Mark Hare is a member of the GS4A leadership team
I’m sure that many of Dyson’s readers will see his remarks as “extreme” or “hysterical,” but there is a truth to his premise: You cannot understand people, let alone care about them or build community with them from afar. The racial divide in America is the product of persistent segregation—separate schools, churches, neighborhoods. And distinctly different expectations—of success and happiness, or failure, hardship and early death—depending on where you come from.
If you are white (especially if you are affluent), ” you are given a pair of binoculars that see black life from a distance, never with the texture of intimacy,” Dyson says. “…Those binoculars are…stories, bad stories, biased stories, harmful stories, about how black people are lazy, or dumb, or slick, or immoral, people who can’t be helped by the best schools or even God himself. These beliefs don’t make it into contemporary books, or into most classrooms. But they are passed down, informally, from one white mind to the next.”
Most of us spend most of our lives with people who are like ourselves. We are tribal in many ways. But in a wide open free society like America, we need to build institutions and opportunities for meaningful interaction with those not like us. When we wall ourselves off, the promise of America dies—because the promise of “life, liberty, and the pursuit of happiness” is meaningless when so many are denied access to equal opportunity.
We at GS4A advocate for school integration because we know, from decades of research, that diverse schools can dramatically improve the odds for success for children in high poverty segregated schools. But integration is about more than good grades and higher graduation rates, as important as those are. Schools are one of the places where children should have the opportunity to interact with kids who are different from themselves.
Schools should be places where children can put aside those binoculars and experience the “texture of intimacy” that is so essential to their growth as human beings and as citizens. Schools should bring together rich and poor, white, African American, Hispanic, Asian, and refugees in an environment that will make them all better for it.

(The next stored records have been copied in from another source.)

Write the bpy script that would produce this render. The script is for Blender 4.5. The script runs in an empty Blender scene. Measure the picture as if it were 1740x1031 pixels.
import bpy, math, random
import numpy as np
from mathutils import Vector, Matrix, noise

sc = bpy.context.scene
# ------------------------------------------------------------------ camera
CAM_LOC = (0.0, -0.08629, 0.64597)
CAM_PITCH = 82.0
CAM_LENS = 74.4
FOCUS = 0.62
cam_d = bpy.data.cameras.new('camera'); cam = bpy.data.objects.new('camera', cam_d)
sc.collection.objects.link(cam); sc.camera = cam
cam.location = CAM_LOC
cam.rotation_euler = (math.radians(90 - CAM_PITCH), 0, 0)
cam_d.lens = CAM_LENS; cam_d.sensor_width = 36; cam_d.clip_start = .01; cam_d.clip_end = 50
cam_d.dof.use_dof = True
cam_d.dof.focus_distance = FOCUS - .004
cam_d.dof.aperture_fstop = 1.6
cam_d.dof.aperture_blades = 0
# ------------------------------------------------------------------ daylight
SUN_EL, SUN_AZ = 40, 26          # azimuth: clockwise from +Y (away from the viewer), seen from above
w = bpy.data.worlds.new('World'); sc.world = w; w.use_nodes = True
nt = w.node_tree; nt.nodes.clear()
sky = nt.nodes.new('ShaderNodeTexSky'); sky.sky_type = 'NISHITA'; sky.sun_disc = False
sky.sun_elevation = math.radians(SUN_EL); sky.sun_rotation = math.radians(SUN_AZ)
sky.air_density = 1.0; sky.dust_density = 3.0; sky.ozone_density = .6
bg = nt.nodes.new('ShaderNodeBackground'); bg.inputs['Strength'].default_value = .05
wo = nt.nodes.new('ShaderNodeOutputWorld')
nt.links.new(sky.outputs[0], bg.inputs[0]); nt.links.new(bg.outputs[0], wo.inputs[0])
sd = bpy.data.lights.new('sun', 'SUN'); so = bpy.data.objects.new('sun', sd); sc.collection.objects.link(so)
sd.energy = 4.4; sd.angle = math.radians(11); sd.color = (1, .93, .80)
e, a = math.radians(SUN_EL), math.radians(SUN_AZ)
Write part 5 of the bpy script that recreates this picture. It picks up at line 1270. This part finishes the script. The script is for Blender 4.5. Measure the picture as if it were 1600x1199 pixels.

Segregation not only stokes the fires of bigotry and mistrust, it destroys community and deprives us of the creative problem solving that’s only possible when we learn to work together.
The good news is that young adults “get” all this in ways that their parents and grandparents may not. As our recent survey of city and suburban parents confirms, that vast majority of parents today (people in their late 20s to early 40s) want their kids to attend fully diverse schools, and they don’t care if that means traveling across school district to boundaries to achieve integration. Of course, they want those schools to have rich academic programs and to be safe. But they reject segregation without reservation.
That means the door is open. We have the opportunity in Rochester and Monroe County to begin to remove the barriers that have for so many decades denied our children the gift of each other—and denied our community the chance to use our collective skills to build a more just, more prosperous, more vital society.